Image: UK Aircraft Accident Investigation Board

Blog Editor’s Note: We wonder how many UAVs have already been lost because of interference.

The only formal accident report we have seen is from the UK. We imagine there are a lot of incentives for drone operators to not report accidents. In the UK mishap the investigator pointed out that the UAV big enough that it’s crashing could have killed someone. 

Pretty hard to make a more forceful statement about the importance of PNT (at the moment GPS) than the one at the end of the excerpt below.



Why Do We Need to Be Protecting Drone Operations from GPS Interference?

By Danielle Gagne

Because safety is the primary mission for civil aviation authorities all over the world, and we need to meet those safety requirements in order to integrate into the national airspace, ensuring the safety and security of the aircraft is one of the key enablers of the drone industry.  There are a lot of aspects that go into safety that are being addressed such as parachutes, detect and avoid, and the newly released remote ID rule.

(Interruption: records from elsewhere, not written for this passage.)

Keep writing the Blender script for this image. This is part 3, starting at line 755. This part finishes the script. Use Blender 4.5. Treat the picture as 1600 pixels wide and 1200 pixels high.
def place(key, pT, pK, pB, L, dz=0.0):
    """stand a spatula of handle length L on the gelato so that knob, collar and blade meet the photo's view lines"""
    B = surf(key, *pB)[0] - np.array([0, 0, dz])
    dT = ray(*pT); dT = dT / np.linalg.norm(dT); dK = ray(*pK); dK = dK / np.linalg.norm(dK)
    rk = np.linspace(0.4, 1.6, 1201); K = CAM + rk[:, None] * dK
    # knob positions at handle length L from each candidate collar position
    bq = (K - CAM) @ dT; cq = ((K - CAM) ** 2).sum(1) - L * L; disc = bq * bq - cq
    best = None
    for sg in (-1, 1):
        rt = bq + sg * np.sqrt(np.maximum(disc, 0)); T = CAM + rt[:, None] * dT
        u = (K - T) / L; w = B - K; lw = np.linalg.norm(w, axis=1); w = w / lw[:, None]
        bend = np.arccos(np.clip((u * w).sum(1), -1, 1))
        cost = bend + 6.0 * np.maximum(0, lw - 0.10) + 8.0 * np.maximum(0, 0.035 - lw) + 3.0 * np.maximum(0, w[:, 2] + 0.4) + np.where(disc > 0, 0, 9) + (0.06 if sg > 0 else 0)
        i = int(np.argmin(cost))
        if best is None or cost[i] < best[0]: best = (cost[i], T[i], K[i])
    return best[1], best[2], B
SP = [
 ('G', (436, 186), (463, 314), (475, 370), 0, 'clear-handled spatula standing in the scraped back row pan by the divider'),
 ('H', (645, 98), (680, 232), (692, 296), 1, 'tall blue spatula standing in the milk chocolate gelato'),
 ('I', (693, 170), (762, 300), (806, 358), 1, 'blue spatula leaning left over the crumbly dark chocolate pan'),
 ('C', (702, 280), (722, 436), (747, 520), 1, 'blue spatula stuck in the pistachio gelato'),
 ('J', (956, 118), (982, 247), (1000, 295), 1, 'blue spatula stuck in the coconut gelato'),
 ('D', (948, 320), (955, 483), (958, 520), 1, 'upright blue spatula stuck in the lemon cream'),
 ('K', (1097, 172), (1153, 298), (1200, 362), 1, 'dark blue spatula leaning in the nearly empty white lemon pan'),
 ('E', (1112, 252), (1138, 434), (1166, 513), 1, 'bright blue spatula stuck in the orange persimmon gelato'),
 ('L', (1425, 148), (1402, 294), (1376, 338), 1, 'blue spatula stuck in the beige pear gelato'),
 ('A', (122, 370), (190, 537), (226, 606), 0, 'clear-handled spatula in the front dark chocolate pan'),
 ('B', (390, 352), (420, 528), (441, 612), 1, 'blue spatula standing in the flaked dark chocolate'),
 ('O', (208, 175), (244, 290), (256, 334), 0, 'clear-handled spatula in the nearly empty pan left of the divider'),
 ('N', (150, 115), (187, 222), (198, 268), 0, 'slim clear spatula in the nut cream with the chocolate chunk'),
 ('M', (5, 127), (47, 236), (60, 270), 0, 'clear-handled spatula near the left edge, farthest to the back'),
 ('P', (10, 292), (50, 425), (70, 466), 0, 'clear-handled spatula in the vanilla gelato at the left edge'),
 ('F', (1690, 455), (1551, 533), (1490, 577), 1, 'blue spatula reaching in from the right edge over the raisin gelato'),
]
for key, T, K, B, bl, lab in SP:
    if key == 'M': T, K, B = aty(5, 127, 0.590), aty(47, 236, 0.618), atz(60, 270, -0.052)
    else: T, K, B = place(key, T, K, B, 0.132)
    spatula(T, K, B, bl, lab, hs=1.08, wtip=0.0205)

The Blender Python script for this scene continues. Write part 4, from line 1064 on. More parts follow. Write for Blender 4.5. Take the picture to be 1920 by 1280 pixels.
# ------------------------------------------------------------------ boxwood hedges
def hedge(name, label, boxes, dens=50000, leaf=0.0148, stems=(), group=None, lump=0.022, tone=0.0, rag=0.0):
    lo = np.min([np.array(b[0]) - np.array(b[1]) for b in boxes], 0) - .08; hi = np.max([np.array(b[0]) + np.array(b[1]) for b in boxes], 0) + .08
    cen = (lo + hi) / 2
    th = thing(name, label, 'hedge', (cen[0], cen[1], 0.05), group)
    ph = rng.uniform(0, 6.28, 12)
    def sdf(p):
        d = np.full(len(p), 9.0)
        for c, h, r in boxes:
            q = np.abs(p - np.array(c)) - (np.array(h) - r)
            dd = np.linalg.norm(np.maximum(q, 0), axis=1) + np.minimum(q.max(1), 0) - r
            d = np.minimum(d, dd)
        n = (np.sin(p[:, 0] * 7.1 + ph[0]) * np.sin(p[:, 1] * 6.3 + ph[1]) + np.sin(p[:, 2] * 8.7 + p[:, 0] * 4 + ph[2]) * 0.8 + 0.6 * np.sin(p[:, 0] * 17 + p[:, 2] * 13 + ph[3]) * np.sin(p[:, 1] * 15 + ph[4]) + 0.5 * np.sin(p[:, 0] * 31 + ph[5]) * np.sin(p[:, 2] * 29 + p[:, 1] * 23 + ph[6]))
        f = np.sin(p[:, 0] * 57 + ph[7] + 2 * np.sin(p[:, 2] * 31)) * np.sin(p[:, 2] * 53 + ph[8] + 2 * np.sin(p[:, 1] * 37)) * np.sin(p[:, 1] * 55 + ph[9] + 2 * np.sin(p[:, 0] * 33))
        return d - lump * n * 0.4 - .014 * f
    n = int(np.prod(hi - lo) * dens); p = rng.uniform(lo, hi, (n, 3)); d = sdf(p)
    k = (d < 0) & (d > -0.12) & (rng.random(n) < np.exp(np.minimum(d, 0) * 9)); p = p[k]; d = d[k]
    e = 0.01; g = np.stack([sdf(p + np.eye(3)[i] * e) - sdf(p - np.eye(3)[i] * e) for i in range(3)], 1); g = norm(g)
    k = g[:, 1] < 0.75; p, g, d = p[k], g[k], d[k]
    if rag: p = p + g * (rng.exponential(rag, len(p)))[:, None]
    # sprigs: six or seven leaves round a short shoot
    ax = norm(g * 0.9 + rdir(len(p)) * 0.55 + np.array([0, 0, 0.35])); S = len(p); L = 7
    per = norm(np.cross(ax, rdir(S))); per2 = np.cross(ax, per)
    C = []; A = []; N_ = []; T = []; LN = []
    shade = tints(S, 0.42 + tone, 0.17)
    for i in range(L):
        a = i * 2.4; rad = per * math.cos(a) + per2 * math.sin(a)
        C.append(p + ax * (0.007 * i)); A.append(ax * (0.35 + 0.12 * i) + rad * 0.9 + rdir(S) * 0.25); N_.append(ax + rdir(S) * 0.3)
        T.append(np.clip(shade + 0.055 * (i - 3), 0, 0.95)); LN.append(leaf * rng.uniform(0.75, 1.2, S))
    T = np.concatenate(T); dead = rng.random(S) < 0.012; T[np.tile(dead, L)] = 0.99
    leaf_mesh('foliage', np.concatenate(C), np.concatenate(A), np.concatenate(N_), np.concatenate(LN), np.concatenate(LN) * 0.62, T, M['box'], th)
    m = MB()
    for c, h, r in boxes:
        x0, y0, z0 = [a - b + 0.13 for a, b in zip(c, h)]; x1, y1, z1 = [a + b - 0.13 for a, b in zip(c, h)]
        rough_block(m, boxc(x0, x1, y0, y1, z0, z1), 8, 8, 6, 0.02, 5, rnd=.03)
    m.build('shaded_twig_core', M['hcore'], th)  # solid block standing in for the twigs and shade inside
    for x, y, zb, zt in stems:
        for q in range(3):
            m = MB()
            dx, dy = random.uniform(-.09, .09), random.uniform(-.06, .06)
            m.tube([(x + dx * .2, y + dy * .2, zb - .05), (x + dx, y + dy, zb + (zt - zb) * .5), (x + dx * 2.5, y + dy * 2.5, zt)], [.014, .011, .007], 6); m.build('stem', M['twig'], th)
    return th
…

Yet, something that has been increasingly problematic is how easy it is for consumers and bad actors to interfere with drone navigation systems with relatively inexpensive and easy to obtain tech.

The so-called “clueless, careless, and criminal” produce the bulk of man-made GPS interference.

For a few hundred dollars online, any person can purchase a GPS-jammer that is capable of taking everything within its reach out of service, which could also include your drone. Not all of these purchases are malicious, some are just the result of individuals not trusting or understanding the technology and choosing to utilize it without realizing the consequences. Whether intentional or not, loss of GPS can cut short important missions and pose a threat to the safety of people and property on the ground.

“To give you an idea of just how important GPS is for most unmanned aircraft, it is really the only way that they are able to know where they are and what is around them,” explained Ivan Stamatovski, CTO of Easy Aerial, to Commercial UAV News. “They are literally blind without this.”